Ada juga beberapa jenis binatang yang dilarang membunuhnya, antara lain semut, lebah, burung hudhud, dan kodok (HR Ahmad dan Abu Dawud). Dari hadits ini para fuqaha juga memahami semua jenis binatang yang dapat diqiyaskan (dianalogikan/dianggap punya kemiripan) dengan binatang-binatang tersebut, maka hukumnya sama, tidak boleh dibunuh (bukan haram dibunuh). Dan dari perspektif fiqih ath'imah (tentang makanan) semua binatang tersebut menurut fuqaha Syafi'iyah juga haram dimakan.
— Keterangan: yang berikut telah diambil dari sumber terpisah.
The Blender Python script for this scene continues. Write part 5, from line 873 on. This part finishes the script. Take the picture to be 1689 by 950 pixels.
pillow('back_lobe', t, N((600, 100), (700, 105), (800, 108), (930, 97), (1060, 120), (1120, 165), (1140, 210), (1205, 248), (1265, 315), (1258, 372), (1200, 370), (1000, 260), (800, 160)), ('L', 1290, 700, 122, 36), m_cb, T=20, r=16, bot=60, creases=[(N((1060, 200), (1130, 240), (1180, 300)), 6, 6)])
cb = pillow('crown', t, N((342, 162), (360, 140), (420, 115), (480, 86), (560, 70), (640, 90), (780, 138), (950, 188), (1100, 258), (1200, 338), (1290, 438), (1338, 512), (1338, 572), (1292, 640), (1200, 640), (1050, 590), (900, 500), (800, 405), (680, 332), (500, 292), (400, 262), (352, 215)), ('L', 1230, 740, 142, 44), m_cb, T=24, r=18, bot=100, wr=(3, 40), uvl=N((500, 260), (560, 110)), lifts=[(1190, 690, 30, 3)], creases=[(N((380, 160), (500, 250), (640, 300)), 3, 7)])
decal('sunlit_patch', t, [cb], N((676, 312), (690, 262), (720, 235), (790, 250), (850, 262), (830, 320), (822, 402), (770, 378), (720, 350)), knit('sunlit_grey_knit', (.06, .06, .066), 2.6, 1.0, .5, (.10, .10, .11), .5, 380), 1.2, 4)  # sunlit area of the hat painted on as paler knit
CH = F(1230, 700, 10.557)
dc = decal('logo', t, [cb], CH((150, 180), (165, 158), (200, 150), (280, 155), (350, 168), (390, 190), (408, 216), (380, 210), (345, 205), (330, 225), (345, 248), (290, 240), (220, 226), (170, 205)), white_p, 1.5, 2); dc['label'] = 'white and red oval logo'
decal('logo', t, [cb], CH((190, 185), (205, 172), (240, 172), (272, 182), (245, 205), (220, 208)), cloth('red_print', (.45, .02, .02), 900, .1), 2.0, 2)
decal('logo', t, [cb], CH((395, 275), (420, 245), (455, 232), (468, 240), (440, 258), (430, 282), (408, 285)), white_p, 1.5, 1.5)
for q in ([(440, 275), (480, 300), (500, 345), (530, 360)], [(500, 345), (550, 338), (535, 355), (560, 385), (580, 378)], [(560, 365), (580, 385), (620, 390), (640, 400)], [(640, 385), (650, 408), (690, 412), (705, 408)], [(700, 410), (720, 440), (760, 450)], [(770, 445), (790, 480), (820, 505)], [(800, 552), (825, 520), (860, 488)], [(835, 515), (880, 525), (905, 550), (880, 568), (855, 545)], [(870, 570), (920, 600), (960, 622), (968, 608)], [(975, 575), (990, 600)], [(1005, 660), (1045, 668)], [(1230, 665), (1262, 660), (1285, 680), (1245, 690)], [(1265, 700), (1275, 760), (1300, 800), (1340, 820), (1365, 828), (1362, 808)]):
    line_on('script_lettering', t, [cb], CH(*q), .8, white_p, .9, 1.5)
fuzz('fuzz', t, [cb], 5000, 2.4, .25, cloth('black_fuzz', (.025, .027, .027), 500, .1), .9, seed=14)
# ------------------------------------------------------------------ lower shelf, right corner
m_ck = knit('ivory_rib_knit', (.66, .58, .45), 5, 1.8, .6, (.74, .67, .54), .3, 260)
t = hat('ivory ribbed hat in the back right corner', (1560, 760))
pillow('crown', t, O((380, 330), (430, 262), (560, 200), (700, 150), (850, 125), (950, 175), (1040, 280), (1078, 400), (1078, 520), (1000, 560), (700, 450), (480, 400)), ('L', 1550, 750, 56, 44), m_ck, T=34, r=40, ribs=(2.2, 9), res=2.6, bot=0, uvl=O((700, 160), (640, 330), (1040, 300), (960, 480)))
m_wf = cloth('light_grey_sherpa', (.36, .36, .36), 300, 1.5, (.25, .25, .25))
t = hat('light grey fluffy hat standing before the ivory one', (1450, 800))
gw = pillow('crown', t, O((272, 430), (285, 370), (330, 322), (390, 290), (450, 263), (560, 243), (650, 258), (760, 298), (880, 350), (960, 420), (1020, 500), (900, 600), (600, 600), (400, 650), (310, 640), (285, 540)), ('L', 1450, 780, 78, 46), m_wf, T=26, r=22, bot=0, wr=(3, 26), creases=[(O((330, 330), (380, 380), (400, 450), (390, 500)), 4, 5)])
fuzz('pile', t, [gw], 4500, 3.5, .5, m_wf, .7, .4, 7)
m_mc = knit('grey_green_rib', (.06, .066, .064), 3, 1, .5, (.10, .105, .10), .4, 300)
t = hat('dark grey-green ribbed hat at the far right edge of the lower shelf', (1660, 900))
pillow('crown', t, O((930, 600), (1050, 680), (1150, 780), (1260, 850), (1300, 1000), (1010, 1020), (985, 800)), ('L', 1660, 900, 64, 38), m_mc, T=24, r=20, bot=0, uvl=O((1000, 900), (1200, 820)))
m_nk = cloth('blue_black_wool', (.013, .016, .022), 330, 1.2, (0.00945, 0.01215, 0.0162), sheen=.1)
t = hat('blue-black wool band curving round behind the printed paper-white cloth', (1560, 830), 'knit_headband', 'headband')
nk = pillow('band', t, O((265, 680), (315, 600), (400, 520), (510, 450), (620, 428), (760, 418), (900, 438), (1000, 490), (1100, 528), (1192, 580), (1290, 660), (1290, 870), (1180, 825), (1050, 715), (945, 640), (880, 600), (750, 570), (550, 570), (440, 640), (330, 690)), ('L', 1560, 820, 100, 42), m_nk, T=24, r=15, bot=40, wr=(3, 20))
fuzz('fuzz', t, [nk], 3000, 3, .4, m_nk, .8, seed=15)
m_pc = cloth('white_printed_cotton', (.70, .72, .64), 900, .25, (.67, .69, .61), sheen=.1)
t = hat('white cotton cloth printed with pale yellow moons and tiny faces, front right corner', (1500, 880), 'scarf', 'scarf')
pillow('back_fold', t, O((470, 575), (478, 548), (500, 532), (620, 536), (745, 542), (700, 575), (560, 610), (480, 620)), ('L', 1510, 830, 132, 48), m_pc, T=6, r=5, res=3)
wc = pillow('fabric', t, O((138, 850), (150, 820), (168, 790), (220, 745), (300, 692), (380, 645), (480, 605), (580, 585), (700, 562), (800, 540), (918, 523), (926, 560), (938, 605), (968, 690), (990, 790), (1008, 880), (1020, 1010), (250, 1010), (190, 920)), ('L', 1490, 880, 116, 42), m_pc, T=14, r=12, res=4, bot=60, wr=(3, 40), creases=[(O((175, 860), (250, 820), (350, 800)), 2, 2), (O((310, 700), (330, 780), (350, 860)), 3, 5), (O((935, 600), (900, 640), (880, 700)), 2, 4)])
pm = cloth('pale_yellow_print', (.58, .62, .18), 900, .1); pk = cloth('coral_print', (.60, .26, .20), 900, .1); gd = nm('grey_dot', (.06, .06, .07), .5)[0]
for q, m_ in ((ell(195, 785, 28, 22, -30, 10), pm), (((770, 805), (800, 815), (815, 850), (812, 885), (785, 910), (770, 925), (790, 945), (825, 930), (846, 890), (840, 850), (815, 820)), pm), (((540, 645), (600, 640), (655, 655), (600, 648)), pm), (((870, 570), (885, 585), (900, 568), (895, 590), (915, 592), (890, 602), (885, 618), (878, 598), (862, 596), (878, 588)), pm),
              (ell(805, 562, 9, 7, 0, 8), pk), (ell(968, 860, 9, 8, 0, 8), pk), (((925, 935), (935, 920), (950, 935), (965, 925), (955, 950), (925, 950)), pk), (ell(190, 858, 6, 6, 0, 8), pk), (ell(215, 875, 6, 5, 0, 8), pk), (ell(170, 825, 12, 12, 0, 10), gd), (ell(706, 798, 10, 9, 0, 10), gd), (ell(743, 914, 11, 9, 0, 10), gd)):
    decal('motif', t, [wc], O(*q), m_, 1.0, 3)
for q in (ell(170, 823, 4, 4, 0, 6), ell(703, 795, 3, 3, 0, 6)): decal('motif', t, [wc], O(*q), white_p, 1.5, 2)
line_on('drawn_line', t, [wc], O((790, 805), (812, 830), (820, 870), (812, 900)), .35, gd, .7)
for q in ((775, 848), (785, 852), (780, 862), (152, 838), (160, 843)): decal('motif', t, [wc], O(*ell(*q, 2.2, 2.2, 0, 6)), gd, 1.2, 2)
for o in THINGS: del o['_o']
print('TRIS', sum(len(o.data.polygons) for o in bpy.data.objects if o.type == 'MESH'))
Nah, mengenai hewan/binatang yang berpotensi menjadi hama, maka jelas termasuk kategori hewan/binatang yang merugikan, yang berarti bukan hanya boleh dibunuh, tetapi harus dibunuh demi kemaslahatan manusia. Hal ini didasarkan pada kaidah ushul fiqih: adh-Dhararu yuzalu (segala yang berbahaya atau merugikan itu harus dihilangkan).